Unlike traditional gaming titans like Nintendo and EA, though, the giants of mobile have so far proven to be one-hit wonders. Flappy Bird was made by a single developer in Vietnam who has no other hit titles to his name. Zynga spent $180 million to acquire the company that made the popular mobile app Draw Something, then promptly shuttered the developer a year later after interest in the game waned. Even Rovio, the developer that kicked off the mobile gaming revolution with Angry Birds in 2009, has failed to develop a new IP that approaches the birds’ popularity. King, which generates 78 percent of its gross sales from Candy Crush Saga, will be particularly exposed to this phenomenon if users tire of its flagship game. Here’s a scary sign for King: a chart that shows the faddishness of games like Angry Birds and Farmville.
In its SEC filing, King says it has plans to diversify its portfolio. The company has actually developed 180 games in its 11-year history, but most are played only by diehard King fans (the company calls them “VIPs”) on the company’s website, royalgames.com. The most popular games among these players are eventually adapted into apps for Facebook and mobile devices.
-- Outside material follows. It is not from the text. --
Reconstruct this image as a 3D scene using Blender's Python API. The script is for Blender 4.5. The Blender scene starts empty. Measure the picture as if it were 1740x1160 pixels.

But King won’t need the same number of hit games as Nintendo to be successful since it constantly updates its titles. Candy Crush gets new levels every two weeks and how has more than 500. This strategy has successfully converted 12 million of the company’s users into paying players who spend more than $17 per month on its games. King seems to recognize that no matter how many games it pumps out, the chances of another Candy Crush-level success are slim. It’s important then to keep the stream of content coming so gamers keep playing—and paying for—the flagship title. “Continuous innovation is important, but mobile’s different in that I don’t really think you need another hit,” says Julie Ask, a principal analyst at Forrester Research. “This is about earning a spot on someone’s phone and figuring out how to monetize those moments.”